Eppure, oggi siamo ripiombati in un clima di ingenuo determinismo. La grande scoperta dell’esistenza di una pluralità di futuribili anziché di un unico futuro predeterminato sembra essere stata nuovamente dimenticata. Il posto della fisica statistica e dei primi calcolatori è stato ora assunto dalla scienza dei Big Data e dall’intelligenza artificiale. Di nuovo si torna a credere nella possibilità di ottenere una solida previsione del futuro. Nel suo recente libro If Then, Jill Lepore ci racconta la storia di Simulmatics, una compagnia oggi dimenticata che all’apice del sogno futurologico americano si convinse di poter costruire computer in grado di prevedere il comportamento dei consumatori, chi avrebbe vinto le elezioni, e persino l’esito della guerra del Vietnam. L’assunto di base è quello specificato nel titolo del libro: dati certi assunti di partenza (if), allora (then) avremo un determinato esito. Ricordare la storia di Simulmatics e del suo fallimento è tanto più utile oggi, dato che molte compagnie di Data Analysis sembrano seguire gli stessi passi, a partire dai giganti di Big Tech. Ma, come ci ricorda Lepore, poiché prevedere il futuro è impossibile, l’unico modo per far funzionare gli algoritmi predittivi è rendere gli esseri umani meno imprevedibili: “È per questo che Amazon, Google, Facebook e tutti gli altri stanno raccogliendo i vostri dati per nutrire i loro algoritmi: vogliono trasformare il vostro passato nel vostro futuro”.

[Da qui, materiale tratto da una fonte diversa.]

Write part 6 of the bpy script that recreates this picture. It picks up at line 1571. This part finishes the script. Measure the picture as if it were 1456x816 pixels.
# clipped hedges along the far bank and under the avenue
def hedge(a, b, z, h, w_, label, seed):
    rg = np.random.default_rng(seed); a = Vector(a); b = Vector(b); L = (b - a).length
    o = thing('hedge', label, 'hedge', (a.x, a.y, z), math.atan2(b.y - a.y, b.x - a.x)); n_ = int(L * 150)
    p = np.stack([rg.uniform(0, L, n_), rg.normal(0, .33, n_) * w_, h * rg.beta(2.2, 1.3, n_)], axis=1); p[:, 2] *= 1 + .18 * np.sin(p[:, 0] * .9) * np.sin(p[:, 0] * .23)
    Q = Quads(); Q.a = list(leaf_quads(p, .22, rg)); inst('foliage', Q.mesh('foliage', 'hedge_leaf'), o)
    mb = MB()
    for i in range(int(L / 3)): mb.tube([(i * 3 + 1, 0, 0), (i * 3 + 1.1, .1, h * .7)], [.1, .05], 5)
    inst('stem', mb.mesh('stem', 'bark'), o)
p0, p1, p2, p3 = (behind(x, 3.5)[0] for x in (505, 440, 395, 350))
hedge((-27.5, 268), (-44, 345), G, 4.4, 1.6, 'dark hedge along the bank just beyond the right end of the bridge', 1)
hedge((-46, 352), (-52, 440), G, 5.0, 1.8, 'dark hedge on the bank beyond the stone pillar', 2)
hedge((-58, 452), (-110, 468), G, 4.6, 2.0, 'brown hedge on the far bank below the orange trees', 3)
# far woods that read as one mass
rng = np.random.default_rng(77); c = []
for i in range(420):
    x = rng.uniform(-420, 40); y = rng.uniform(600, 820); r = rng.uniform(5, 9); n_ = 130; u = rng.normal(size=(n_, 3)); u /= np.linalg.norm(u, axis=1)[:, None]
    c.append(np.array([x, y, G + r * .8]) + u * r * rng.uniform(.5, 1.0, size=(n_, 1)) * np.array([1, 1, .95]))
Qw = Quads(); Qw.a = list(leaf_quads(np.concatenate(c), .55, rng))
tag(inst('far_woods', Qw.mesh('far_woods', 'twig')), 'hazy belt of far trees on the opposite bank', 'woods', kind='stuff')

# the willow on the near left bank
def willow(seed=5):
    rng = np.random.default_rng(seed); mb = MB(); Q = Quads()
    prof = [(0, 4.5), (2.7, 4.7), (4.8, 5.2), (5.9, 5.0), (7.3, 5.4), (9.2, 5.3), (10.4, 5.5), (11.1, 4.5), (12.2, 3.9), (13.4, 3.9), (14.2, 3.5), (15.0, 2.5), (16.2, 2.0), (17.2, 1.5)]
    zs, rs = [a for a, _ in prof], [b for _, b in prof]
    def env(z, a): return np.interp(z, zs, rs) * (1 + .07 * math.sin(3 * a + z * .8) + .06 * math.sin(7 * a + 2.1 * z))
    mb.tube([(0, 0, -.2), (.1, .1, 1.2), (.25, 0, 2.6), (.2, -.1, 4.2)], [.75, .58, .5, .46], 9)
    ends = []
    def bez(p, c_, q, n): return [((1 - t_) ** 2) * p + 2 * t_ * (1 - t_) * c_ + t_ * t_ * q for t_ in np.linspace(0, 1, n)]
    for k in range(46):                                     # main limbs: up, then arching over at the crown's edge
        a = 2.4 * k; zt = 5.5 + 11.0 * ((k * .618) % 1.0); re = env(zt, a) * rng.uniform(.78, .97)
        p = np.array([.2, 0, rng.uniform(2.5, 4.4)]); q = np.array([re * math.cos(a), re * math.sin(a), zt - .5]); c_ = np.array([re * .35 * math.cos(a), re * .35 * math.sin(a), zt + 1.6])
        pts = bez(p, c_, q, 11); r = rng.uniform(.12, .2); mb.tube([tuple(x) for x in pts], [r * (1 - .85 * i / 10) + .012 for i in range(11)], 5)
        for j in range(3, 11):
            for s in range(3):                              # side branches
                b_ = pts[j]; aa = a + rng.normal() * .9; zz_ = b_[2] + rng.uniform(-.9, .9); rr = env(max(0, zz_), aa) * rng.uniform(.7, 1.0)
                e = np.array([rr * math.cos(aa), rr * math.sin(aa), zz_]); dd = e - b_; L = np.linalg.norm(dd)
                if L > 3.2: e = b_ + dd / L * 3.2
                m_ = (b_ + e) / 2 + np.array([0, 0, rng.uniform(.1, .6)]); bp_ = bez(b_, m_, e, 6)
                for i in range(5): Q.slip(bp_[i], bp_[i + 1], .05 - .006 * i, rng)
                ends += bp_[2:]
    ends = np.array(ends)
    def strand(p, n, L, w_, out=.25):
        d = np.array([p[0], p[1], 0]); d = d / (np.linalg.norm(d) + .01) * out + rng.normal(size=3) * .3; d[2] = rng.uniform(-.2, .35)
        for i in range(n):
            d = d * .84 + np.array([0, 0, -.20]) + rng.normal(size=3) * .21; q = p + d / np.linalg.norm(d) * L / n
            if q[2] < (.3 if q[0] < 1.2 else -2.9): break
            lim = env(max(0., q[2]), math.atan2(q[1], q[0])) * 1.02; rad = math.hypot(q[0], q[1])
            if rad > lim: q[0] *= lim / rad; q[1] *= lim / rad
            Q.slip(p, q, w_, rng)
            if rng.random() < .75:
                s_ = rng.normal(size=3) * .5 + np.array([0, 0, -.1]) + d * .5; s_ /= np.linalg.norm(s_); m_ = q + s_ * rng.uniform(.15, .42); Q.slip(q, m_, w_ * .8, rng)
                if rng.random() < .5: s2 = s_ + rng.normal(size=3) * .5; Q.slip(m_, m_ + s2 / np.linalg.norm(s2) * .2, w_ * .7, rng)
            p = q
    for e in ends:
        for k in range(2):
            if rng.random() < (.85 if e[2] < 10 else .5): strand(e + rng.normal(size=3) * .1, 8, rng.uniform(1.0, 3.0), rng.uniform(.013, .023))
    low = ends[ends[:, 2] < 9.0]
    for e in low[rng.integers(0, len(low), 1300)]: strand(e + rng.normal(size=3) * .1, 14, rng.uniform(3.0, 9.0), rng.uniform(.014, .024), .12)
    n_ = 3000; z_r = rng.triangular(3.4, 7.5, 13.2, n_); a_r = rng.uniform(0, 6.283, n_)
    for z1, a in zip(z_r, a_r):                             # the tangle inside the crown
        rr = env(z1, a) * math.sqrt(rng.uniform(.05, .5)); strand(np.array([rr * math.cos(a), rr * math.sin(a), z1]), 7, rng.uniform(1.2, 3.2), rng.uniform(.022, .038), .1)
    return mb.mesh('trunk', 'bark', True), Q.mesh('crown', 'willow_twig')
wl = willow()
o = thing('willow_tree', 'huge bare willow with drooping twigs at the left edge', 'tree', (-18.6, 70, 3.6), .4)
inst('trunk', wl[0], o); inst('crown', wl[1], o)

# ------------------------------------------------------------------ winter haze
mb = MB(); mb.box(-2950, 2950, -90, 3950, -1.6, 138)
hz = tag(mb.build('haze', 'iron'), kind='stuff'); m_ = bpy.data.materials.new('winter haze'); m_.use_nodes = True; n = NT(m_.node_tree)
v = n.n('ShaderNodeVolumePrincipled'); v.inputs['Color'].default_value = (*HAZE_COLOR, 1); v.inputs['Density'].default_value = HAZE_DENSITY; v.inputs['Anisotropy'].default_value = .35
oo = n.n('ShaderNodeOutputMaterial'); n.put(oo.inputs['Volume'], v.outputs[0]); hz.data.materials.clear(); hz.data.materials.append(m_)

Alla base di questo nuovo sogno (o incubo) c’è la fede nel datismo, ossia la convinzione – nelle parole dello storico Yuval Noah Harari – che “l’universo consiste di flussi di dati e che il valore di ciascun fenomeno o entità è determinato dal suo contributo all’elaborazione di dati”. Ridurre gli esseri umani a elaboratori di informazioni e produttori di dati è il modo in cui le società tecnologiche cercano di minimizzare l’incertezza, con lo scopo di rendere il loro comportamento più prevedibile e il futuro più controllabile. Tutti noi siamo vittime più o meno consapevoli di questa tentazione perché tutti vogliamo ridurre l’incertezza del futuro, fino a preferire – come nel caso di una app come Replika – la compagnia di un’intelligenza artificiale a quella di un essere umano, perché più prevedibile e – soprattutto – più controllabile. Tuttavia dovremmo far attenzione a dove lontano può spingerci questa tentazione. Se prevedibilità vuol dire controllo, quanto più il nostro futuro sarà prevedibile tanto più sarà controllabile; e alla fine non sarà più il nostro futuro, ma quello di qualcun altro. Per parafrasare la grande pensatrice Simone Weil: “Il vincitore vive il proprio futuro, il vinto vive il futuro altrui”.